## Dataset excerpt:
/---
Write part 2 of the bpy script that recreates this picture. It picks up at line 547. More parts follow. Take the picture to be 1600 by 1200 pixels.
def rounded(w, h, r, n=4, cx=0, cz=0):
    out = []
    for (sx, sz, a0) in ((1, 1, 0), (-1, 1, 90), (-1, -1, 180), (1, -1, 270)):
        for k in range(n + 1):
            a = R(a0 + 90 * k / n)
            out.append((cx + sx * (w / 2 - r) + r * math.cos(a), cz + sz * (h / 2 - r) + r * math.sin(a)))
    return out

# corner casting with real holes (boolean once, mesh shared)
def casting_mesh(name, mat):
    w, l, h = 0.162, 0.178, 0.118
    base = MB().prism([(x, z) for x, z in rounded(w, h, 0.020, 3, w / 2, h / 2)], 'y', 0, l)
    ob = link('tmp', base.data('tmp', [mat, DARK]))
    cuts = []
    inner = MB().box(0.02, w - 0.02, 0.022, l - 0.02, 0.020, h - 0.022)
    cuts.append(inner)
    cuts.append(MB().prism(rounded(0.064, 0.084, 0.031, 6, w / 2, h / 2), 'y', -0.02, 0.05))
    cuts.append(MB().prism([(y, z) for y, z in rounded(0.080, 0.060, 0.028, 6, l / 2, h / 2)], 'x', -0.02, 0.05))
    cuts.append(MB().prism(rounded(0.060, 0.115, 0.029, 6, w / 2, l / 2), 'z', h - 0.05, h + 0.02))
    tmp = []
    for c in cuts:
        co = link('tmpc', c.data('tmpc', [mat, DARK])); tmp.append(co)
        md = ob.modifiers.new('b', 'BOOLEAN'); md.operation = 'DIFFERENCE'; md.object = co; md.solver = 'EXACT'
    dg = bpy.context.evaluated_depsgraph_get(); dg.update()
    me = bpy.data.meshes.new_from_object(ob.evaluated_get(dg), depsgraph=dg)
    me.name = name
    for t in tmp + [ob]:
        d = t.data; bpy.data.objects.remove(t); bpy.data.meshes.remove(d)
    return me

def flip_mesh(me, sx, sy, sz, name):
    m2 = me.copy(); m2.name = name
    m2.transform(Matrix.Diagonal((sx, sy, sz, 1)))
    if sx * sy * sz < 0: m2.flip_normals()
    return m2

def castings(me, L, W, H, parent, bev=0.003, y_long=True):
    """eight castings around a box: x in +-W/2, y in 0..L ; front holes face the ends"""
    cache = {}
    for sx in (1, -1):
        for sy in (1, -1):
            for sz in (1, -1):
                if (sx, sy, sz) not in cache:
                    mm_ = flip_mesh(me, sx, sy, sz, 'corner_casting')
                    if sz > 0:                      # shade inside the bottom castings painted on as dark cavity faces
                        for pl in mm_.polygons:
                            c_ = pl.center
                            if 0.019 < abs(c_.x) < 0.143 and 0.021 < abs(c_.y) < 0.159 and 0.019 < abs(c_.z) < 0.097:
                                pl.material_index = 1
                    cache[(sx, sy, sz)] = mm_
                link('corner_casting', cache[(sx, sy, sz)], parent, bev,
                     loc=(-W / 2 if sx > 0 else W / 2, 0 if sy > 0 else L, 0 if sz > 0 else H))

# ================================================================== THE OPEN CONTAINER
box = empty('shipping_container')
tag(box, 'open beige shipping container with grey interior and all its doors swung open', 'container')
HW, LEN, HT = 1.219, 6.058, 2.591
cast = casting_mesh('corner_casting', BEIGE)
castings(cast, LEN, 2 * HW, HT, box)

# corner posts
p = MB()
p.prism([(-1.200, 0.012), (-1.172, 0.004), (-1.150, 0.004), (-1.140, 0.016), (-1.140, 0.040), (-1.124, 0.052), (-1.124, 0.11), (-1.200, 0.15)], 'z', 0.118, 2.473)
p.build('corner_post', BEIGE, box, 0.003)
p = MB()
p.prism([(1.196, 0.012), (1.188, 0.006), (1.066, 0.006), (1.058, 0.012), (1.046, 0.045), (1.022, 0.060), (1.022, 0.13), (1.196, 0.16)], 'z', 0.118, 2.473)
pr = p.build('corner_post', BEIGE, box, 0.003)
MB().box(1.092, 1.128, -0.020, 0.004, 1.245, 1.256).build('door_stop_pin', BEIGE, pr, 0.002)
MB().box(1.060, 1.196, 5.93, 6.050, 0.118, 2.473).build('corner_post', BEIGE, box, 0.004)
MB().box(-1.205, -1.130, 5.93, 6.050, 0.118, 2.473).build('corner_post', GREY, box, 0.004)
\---
## Problem to work on:
Your task is to quote all of the data word for word.

## Written solution:
Write part 2 of the bpy script that recreates this picture. It picks up at line 547. More parts follow. Take the picture to be 1600 by 1200 pixels.
def rounded(w, h, r, n=4, cx=0, cz=0):
    out = []
    for (sx, sz, a0) in ((1, 1, 0), (-1, 1, 90), (-1, -1, 180), (1, -1, 270)):
        for k in range(n + 1):
            a = R(a0 + 90 * k / n)
            out.append((cx + sx * (w / 2 - r) + r * math.cos(a), cz + sz * (h / 2 - r) + r * math.sin(a)))
    return out

# corner casting with real holes (boolean once, mesh shared)
def casting_mesh(name, mat):
    w, l, h = 0.162, 0.178, 0.118
    base = MB().prism([(x, z) for x, z in rounded(w, h, 0.020, 3, w / 2, h / 2)], 'y', 0, l)
    ob = link('tmp', base.data('tmp', [mat, DARK]))
    cuts = []
    inner = MB().box(0.02, w - 0.02, 0.022, l - 0.02, 0.020, h - 0.022)
    cuts.append(inner)
    cuts.append(MB().prism(rounded(0.064, 0.084, 0.031, 6, w / 2, h / 2), 'y', -0.02, 0.05))
    cuts.append(MB().prism([(y, z) for y, z in rounded(0.080, 0.060, 0.028, 6, l / 2, h / 2)], 'x', -0.02, 0.05))
    cuts.append(MB().prism(rounded(0.060, 0.115, 0.029, 6, w / 2, l / 2), 'z', h - 0.05, h + 0.02))
    tmp = []
    for c in cuts:
        co = link('tmpc', c.data('tmpc', [mat, DARK])); tmp.append(co)
        md = ob.modifiers.new('b', 'BOOLEAN'); md.operation = 'DIFFERENCE'; md.object = co; md.solver = 'EXACT'
    dg = bpy.context.evaluated_depsgraph_get(); dg.update()
    me = bpy.data.meshes.new_from_object(ob.evaluated_get(dg), depsgraph=dg)
    me.name = name
    for t in tmp + [ob]:
        d = t.data; bpy.data.objects.remove(t); bpy.data.meshes.remove(d)
    return me

def flip_mesh(me, sx, sy, sz, name):
    m2 = me.copy(); m2.name = name
    m2.transform(Matrix.Diagonal((sx, sy, sz, 1)))
    if sx * sy * sz < 0: m2.flip_normals()
    return m2

def castings(me, L, W, H, parent, bev=0.003, y_long=True):
    """eight castings around a box: x in +-W/2, y in 0..L ; front holes face the ends"""
    cache = {}
    for sx in (1, -1):
        for sy in (1, -1):
            for sz in (1, -1):
                if (sx, sy, sz) not in cache:
                    mm_ = flip_mesh(me, sx, sy, sz, 'corner_casting')
                    if sz > 0:                      # shade inside the bottom castings painted on as dark cavity faces
                        for pl in mm_.polygons:
                            c_ = pl.center
                            if 0.019 < abs(c_.x) < 0.143 and 0.021 < abs(c_.y) < 0.159 and 0.019 < abs(c_.z) < 0.097:
                                pl.material_index = 1
                    cache[(sx, sy, sz)] = mm_
                link('corner_casting', cache[(sx, sy, sz)], parent, bev,
                     loc=(-W / 2 if sx > 0 else W / 2, 0 if sy > 0 else L, 0 if sz > 0 else H))

# ================================================================== THE OPEN CONTAINER
box = empty('shipping_container')
tag(box, 'open beige shipping container with grey interior and all its doors swung open', 'container')
HW, LEN, HT = 1.219, 6.058, 2.591
cast = casting_mesh('corner_casting', BEIGE)
castings(cast, LEN, 2 * HW, HT, box)

# corner posts
p = MB()
p.prism([(-1.200, 0.012), (-1.172, 0.004), (-1.150, 0.004), (-1.140, 0.016), (-1.140, 0.040), (-1.124, 0.052), (-1.124, 0.11), (-1.200, 0.15)], 'z', 0.118, 2.473)
p.build('corner_post', BEIGE, box, 0.003)
p = MB()
p.prism([(1.196, 0.012), (1.188, 0.006), (1.066, 0.006), (1.058, 0.012), (1.046, 0.045), (1.022, 0.060), (1.022, 0.13), (1.196, 0.16)], 'z', 0.118, 2.473)
pr = p.build('corner_post', BEIGE, box, 0.003)
MB().box(1.092, 1.128, -0.020, 0.004, 1.245, 1.256).build('door_stop_pin', BEIGE, pr, 0.002)
MB().box(1.060, 1.196, 5.93, 6.050, 0.118, 2.473).build('corner_post', BEIGE, box, 0.004)
MB().box(-1.205, -1.130, 5.93, 6.050, 0.118, 2.473).build('corner_post', GREY, box, 0.004)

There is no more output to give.